Подобраны признаки профессиональной очаровательницы, притворщицы, интриганки, женщины больших политических видов, сумевшей искусной игрой в детскую наивность и резвость прельстить стареющего короля и даже хитрую Ментенон. Но фразеология всей характеристики дофины не моральная, столь обычная у Сен-Симона, а светская. Портрет перенесен в другую оценочную область – галантную, придворную – и строится согласно ее критериям. Грация, прелесть, учтивость, легкость… но подлинные пружины поведения проступают из-под этого покрова. Даже о том, что дофина изменяет своему подвижнику-мужу, ригорист и цензор нравов Сен-Симон рассказывает в тоне светской сплетни: «Она хотела, как уже сказано, нравиться всем, но не могла запретить себе, чтобы и ей кое-кто нравился».
Мадам де Ментенон – исчадие ада. Но любопытно, что свойства ее характера сами по себе чрезвычайно близки к свойствам прелестной дофины. Ей тоже присущи «льстивость, вкрадчивость, предупредительность, стремление всегда нравиться». «Умение быть несравненно приятной во всем, непринужденная, но вместе с тем сдержанная и выражающая уважение манера, которая стала для нее естественною в силу ее долгого униженного положения, чудесно помогали ее талантам». «Униженное положение», привычки приживалки в качестве источника изысканной учтивости – это, конечно, совсем другое. С одной стороны – прирожденная принцесса, с другой – женщина с темным прошлым, вдова безногого Скаррона, в силу невероятного стечения обстоятельств ставшая морганатической женой Людовика Великого. Но дело не только в этом различии. Дело в том, что критерии оценки мадам де Ментенон из сферы светской перенесены в моральную; там она осуждена беспощадно. При аналогичных свойствах – совсем иная оценочная тональность.

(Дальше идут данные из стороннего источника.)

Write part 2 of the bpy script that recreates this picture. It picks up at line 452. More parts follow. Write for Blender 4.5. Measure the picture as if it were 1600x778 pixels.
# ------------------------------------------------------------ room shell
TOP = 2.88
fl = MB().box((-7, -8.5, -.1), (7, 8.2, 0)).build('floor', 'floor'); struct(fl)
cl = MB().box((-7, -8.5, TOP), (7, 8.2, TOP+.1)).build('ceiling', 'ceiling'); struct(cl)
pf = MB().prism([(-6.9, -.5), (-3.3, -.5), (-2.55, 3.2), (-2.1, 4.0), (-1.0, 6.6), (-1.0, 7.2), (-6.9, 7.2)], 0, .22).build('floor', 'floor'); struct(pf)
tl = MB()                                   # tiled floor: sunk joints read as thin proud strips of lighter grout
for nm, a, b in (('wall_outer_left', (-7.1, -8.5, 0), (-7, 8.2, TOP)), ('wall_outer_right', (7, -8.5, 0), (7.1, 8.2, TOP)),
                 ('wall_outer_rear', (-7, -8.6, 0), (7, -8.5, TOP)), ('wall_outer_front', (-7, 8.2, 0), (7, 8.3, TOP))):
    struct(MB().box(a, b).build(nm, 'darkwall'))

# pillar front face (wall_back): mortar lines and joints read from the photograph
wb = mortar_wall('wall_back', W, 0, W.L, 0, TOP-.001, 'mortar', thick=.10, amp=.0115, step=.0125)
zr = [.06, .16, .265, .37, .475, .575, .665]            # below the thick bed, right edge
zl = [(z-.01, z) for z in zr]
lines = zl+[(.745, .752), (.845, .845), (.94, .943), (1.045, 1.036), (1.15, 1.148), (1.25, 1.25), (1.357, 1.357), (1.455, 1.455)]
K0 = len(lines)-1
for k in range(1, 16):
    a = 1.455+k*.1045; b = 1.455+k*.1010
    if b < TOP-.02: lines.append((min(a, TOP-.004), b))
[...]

Какое же положение занимает сам автор среди конфликтов и связей воссозданного им мира? Сен-Симон, несомненно, один из самых положительных героев своих «Мемуаров». Но положительность эта не столько личная, сколько групповая, кастовая. Сен-Симон мыслит себя идеальным представителем своей группы и партии. Именно идеальным, потому что в тщетной борьбе за «правое дело» герцогов и пэров он почти одинок, и прочие герцоги, по его мнению, поддерживают его очень вяло. Автор имеет право суда над всем происходящим, потому что он в своей касте самый правильный и он наделен всеми нужными для этого свойствами: благородством, чувством достоинства и чести, ясным разумом, проницательностью и проч. В отношениях с королем, министрами, влиятельными дамами он допускает некоторые уступки – для него это само собой разумеющееся условие жизни и деятельности при дворе.
В «Мемуарах» Сен-Симона автор не столько характер, сколько функция безукоризненной кастовой позиции. Сен-Симон не стремился познать самого себя, подобно Монтеню, ни, подобно Паскалю, через свой внутренний мир познать вообще человека. Он писал не исповедь, а историю. И он заявляет прямо: «Эти мемуары не предназначены для того, чтобы говорить в них о моих чувствах».
Сен-Симон в целом – писатель аналитический (и в этом качестве истинный сын своего века), поскольку его сознательной задачей является «моральная анатомия», раскрытие пружин и причинно-следственных связей. Сен-Симон анализирует поведение человека среди сцеплений изображенного им социального механизма. Внутрь персонажа этот анализ проникает не всегда. Совпадение всех уровней оценки открывает дорогу однопланному, положительному или отрицательному, изображению человека, то есть апологии и сатире.
Чистая апология и чистая сатира – это методы синтетические. Наряду с этим в «Мемуарах» есть персонажи, построенные аналитическим способом, при изображении которых «моральная анатомия» Сен-Симона достигает особой интенсивности. Это именно те персонажи, чья оценка распадается на несовпадающие элементы.
Анализ всегда оперирует сопоставлением разнопланных элементов. У Ларошфуко, например, есть афоризмы прямолинейные: «Ни один льстец не льстит так искусно, как самолюбие» и т. п. Но Ларошфуко знакомо противоречие, и в высших своих достижениях он блестящий аналитик: «Люди гордятся тем, что ревновали и будут ревновать, но в каждом отдельном случае та же гордость запрещает признаваться в ревности. Ибо в настоящем – это уже слабость». Здесь присутствует не только парадоксальность, но и психологическая диалектика. «Многие презирают жизненные блага, но почти никто не способен ими поделиться». При прямолинейном развитии мысли мы имели бы формулу: все рвутся к жизненным благам, и никто не способен ими поделиться.